What the exercise asks:
Write out exactly the lines below that run from the one containing "Keep writing the" through the one containing "setp(obj(nm, bm, m), kind='structure')", both included, with no other lines.

Dataset records:

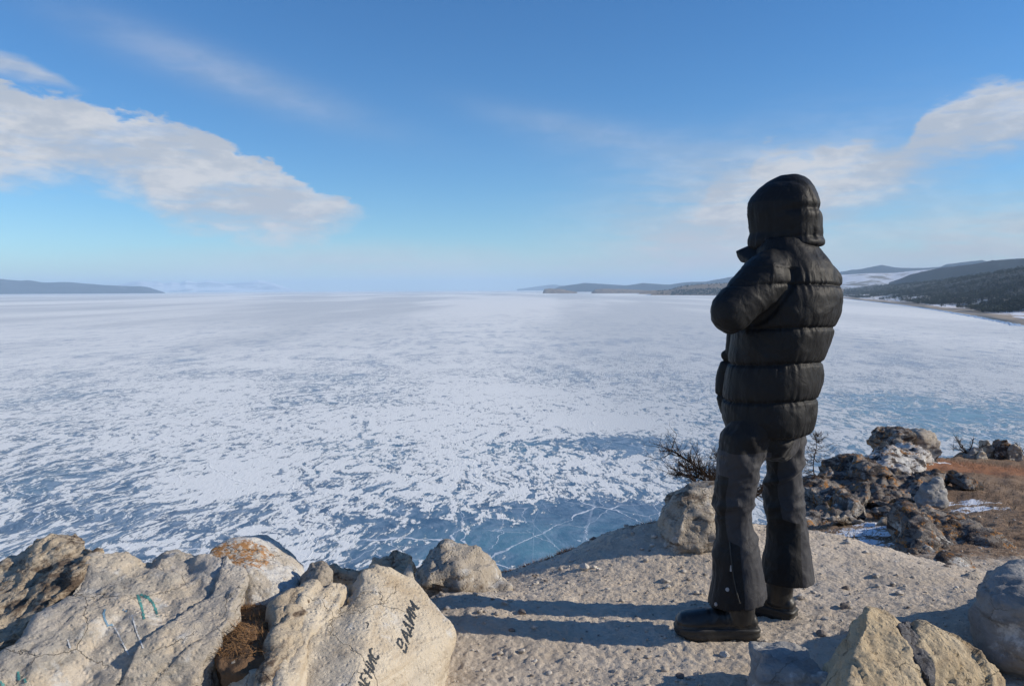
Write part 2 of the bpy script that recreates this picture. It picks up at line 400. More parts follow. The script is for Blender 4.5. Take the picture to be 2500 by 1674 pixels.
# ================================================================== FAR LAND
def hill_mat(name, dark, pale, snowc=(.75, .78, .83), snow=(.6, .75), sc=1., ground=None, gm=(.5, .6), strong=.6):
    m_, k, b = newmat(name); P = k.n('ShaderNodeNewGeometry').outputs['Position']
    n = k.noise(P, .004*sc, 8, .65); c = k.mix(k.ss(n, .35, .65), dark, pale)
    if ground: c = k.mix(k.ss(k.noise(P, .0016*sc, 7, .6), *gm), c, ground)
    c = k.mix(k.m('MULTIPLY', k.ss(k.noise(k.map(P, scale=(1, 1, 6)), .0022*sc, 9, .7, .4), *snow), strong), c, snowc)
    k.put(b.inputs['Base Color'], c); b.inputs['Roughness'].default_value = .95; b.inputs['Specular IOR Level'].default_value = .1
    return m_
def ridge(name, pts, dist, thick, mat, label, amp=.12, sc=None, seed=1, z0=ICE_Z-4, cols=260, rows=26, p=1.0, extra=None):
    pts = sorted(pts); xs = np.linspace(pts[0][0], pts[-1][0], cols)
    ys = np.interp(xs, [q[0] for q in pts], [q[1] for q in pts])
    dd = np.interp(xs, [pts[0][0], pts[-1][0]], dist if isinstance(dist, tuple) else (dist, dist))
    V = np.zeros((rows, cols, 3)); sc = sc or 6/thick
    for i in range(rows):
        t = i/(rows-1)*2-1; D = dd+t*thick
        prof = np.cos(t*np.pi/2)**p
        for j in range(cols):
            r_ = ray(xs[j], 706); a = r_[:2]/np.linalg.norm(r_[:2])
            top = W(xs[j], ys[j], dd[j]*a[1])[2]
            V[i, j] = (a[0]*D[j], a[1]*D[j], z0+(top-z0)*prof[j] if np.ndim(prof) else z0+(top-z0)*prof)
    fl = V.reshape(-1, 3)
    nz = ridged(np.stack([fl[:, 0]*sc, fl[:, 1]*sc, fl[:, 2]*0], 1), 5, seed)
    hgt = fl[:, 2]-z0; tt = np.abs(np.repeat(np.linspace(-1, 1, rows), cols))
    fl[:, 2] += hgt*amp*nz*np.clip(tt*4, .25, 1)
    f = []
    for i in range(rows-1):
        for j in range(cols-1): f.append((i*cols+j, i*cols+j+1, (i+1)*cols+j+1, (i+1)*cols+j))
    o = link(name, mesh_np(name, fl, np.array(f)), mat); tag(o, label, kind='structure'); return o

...

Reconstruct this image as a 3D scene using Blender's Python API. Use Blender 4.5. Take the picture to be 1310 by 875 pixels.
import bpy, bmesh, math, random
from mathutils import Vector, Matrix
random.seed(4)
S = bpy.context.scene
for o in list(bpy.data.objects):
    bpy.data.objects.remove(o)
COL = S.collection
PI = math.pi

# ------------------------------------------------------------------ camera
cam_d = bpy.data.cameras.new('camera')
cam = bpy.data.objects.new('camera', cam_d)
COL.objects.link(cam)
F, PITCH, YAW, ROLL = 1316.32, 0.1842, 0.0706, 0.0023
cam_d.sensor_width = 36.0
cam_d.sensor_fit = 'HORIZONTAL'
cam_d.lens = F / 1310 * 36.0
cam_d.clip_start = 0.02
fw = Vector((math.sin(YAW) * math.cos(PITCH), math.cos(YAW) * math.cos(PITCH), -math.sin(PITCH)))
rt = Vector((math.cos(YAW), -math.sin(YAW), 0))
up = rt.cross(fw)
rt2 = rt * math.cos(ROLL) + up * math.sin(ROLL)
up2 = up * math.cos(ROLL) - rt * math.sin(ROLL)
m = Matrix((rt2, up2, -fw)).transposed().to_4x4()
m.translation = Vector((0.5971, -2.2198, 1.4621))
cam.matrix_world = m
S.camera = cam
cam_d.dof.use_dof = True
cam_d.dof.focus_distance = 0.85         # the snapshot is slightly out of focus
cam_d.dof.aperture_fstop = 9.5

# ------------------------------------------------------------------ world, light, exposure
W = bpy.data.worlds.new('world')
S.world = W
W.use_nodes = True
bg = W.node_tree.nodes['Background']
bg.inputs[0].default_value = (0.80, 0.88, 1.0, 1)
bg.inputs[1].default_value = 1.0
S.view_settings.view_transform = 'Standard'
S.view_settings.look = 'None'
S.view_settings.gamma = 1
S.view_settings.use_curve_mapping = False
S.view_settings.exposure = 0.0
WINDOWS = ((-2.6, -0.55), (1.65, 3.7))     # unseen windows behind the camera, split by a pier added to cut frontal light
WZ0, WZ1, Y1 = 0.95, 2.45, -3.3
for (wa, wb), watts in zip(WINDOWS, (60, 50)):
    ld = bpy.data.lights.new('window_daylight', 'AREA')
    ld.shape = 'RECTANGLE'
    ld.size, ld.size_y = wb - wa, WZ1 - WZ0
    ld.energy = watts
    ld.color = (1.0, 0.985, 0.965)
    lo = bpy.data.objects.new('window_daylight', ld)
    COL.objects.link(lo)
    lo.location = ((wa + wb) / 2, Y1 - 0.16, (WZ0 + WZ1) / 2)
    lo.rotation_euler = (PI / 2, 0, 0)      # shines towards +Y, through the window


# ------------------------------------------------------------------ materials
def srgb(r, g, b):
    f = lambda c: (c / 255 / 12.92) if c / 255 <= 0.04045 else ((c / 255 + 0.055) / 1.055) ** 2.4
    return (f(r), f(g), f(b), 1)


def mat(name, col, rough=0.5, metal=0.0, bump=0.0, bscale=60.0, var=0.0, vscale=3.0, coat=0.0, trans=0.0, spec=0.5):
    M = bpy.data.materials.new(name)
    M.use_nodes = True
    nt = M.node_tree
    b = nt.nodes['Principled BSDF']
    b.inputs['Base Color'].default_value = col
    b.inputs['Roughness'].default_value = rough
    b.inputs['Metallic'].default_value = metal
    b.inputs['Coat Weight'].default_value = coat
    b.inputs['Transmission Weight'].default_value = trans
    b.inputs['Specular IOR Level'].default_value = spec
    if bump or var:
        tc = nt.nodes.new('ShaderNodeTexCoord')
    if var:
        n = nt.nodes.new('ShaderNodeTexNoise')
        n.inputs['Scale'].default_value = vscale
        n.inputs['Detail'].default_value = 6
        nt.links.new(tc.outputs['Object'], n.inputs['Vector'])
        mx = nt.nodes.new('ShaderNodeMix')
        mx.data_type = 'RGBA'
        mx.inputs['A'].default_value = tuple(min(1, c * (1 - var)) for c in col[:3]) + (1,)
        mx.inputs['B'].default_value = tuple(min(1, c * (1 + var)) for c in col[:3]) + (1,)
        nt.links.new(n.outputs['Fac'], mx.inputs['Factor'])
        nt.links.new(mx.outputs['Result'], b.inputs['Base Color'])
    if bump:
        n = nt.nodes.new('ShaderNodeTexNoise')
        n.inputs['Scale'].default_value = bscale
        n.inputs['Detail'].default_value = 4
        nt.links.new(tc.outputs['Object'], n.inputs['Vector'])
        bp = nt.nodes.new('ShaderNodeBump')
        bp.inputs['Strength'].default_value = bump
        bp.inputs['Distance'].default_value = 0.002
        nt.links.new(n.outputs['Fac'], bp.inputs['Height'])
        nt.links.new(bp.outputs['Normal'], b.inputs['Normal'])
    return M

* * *

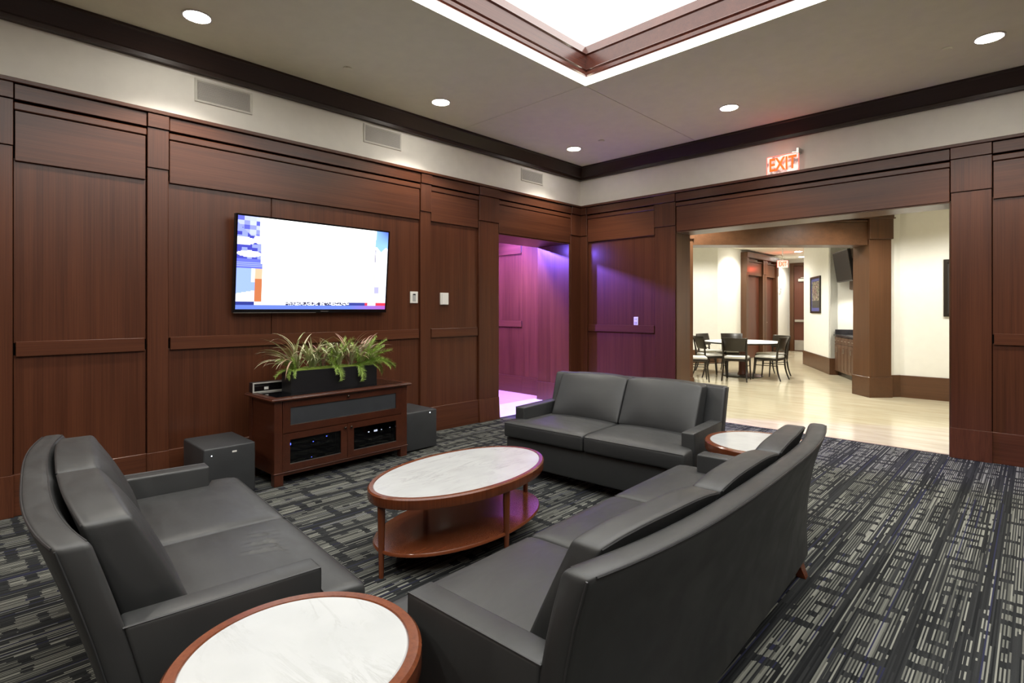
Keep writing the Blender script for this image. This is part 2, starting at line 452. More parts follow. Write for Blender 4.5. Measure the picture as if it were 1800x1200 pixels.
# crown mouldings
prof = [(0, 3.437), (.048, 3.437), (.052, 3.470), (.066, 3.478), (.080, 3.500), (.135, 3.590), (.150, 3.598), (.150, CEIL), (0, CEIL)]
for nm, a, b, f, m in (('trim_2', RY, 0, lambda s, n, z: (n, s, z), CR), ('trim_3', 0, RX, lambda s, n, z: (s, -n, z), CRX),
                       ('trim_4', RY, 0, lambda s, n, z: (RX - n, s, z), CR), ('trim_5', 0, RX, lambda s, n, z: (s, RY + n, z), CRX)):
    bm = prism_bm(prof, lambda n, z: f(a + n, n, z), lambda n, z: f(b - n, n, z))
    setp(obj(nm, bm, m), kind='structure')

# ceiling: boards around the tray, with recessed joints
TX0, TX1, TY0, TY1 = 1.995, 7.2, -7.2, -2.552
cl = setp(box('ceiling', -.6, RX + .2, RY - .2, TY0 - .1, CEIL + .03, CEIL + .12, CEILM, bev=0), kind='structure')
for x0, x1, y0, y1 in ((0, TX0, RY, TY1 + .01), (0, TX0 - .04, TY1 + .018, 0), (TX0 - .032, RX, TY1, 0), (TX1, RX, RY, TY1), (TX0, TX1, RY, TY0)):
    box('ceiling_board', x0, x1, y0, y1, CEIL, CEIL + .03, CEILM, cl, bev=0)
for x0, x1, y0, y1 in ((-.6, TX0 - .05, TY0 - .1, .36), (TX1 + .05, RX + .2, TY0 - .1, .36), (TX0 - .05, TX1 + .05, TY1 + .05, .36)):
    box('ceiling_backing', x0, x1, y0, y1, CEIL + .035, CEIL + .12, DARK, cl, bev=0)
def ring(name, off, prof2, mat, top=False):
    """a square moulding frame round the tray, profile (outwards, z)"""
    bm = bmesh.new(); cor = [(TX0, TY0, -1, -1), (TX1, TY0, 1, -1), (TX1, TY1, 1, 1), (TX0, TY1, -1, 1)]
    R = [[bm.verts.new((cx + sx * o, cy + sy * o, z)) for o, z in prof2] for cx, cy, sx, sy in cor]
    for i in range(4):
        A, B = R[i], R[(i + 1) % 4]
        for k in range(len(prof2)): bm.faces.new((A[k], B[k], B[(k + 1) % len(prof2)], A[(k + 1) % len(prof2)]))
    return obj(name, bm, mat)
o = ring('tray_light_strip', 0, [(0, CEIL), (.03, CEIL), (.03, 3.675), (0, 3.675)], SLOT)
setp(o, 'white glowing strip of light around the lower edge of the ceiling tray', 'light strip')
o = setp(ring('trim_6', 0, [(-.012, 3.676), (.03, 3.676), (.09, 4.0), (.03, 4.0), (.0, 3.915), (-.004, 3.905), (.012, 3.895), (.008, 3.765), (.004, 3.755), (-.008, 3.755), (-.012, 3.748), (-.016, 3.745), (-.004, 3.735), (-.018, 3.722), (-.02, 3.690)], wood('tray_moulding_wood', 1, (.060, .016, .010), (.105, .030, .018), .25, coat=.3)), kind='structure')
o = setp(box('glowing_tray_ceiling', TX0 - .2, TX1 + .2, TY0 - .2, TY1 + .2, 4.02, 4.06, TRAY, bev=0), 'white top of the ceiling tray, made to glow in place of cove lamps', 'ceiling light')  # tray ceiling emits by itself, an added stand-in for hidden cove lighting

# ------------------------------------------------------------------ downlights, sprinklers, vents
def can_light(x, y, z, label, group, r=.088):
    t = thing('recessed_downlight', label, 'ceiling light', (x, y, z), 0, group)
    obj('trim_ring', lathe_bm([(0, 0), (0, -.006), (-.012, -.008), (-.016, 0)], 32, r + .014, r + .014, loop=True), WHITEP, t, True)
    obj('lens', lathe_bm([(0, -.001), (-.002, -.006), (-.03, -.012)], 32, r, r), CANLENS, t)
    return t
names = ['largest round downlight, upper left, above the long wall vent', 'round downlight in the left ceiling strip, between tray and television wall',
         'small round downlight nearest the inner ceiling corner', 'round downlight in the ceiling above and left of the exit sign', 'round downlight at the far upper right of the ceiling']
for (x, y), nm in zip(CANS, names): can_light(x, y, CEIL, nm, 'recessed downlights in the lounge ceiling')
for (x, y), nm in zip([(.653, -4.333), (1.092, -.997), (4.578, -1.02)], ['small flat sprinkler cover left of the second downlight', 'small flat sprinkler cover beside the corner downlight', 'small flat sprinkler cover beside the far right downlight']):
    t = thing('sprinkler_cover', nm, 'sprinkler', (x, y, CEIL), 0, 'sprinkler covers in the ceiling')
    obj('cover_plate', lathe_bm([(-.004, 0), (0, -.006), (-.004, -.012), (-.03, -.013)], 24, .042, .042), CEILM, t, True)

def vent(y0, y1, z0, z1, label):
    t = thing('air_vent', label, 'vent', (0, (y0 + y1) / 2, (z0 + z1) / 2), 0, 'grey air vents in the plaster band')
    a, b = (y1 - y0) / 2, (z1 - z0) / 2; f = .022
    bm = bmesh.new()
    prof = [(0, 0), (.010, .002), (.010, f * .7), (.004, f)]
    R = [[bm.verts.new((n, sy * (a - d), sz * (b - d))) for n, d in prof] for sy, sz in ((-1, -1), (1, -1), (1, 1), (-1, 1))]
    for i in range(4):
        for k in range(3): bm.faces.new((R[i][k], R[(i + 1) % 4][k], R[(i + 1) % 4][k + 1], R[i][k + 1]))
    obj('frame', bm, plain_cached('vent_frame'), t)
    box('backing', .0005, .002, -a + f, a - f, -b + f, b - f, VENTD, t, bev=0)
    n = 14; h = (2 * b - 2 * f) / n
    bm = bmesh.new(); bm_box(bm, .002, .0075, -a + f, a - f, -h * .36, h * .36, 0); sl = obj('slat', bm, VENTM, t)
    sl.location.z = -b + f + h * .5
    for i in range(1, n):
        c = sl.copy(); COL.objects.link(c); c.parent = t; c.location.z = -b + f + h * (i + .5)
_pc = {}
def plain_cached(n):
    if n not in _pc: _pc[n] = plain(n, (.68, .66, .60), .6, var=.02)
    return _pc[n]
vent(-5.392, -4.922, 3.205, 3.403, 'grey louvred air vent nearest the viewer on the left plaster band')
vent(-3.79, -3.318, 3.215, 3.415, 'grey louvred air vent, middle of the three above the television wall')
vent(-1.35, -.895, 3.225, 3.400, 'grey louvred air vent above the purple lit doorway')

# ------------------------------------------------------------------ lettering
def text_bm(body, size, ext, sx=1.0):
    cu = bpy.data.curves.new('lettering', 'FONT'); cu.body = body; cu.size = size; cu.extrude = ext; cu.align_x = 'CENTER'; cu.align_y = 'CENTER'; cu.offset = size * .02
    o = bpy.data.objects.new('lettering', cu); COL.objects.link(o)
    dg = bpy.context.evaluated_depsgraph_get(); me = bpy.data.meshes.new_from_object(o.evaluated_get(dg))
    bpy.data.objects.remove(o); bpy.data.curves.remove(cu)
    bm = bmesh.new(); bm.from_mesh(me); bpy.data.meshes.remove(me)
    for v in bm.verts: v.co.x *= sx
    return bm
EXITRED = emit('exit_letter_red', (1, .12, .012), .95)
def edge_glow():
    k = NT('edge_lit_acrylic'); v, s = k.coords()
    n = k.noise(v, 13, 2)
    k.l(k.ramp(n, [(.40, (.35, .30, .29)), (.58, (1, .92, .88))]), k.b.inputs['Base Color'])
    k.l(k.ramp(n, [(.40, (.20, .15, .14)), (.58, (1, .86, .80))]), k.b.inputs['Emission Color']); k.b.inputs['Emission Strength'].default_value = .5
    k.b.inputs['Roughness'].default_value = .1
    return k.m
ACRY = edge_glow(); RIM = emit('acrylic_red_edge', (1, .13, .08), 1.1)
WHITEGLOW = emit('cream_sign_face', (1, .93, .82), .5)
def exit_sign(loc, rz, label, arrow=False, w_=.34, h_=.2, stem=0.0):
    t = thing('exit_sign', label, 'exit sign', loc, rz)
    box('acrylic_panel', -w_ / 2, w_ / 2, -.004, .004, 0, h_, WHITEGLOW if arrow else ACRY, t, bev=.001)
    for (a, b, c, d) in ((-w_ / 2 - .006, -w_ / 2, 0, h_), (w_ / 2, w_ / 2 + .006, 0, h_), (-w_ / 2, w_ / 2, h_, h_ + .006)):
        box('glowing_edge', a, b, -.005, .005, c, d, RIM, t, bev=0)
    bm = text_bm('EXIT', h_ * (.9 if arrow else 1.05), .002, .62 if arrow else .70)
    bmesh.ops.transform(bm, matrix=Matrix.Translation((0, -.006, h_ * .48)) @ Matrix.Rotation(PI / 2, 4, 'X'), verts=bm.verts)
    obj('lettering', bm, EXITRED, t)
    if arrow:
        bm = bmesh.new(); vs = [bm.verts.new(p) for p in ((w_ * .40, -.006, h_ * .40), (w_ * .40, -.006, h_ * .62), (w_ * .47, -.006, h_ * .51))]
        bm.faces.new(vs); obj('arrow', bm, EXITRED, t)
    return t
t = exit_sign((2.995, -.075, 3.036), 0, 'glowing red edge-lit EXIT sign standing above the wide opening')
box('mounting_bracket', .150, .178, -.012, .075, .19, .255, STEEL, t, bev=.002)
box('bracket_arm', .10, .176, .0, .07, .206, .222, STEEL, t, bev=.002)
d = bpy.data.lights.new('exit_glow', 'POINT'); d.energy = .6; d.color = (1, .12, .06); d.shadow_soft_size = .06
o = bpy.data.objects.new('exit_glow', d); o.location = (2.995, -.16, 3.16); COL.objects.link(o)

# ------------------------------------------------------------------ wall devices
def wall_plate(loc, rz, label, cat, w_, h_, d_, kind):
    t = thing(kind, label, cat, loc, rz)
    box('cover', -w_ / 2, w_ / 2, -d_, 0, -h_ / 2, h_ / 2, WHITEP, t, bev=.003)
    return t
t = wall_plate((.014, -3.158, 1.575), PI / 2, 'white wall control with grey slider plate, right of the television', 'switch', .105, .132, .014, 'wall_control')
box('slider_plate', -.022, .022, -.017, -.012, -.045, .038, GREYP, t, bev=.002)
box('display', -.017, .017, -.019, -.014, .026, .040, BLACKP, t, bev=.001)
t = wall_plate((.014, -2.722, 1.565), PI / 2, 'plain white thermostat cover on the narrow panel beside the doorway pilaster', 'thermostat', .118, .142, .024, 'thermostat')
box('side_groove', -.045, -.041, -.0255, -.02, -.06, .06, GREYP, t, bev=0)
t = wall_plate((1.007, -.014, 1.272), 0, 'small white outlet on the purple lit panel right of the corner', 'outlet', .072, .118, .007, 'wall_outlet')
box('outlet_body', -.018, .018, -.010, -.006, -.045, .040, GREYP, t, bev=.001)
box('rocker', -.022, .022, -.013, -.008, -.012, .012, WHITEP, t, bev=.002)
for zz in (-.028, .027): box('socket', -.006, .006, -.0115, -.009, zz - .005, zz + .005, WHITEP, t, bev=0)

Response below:
Keep writing the Blender script for this image. This is part 2, starting at line 452. More parts follow. Write for Blender 4.5. Measure the picture as if it were 1800x1200 pixels.
# crown mouldings
prof = [(0, 3.437), (.048, 3.437), (.052, 3.470), (.066, 3.478), (.080, 3.500), (.135, 3.590), (.150, 3.598), (.150, CEIL), (0, CEIL)]
for nm, a, b, f, m in (('trim_2', RY, 0, lambda s, n, z: (n, s, z), CR), ('trim_3', 0, RX, lambda s, n, z: (s, -n, z), CRX),
                       ('trim_4', RY, 0, lambda s, n, z: (RX - n, s, z), CR), ('trim_5', 0, RX, lambda s, n, z: (s, RY + n, z), CRX)):
    bm = prism_bm(prof, lambda n, z: f(a + n, n, z), lambda n, z: f(b - n, n, z))
    setp(obj(nm, bm, m), kind='structure')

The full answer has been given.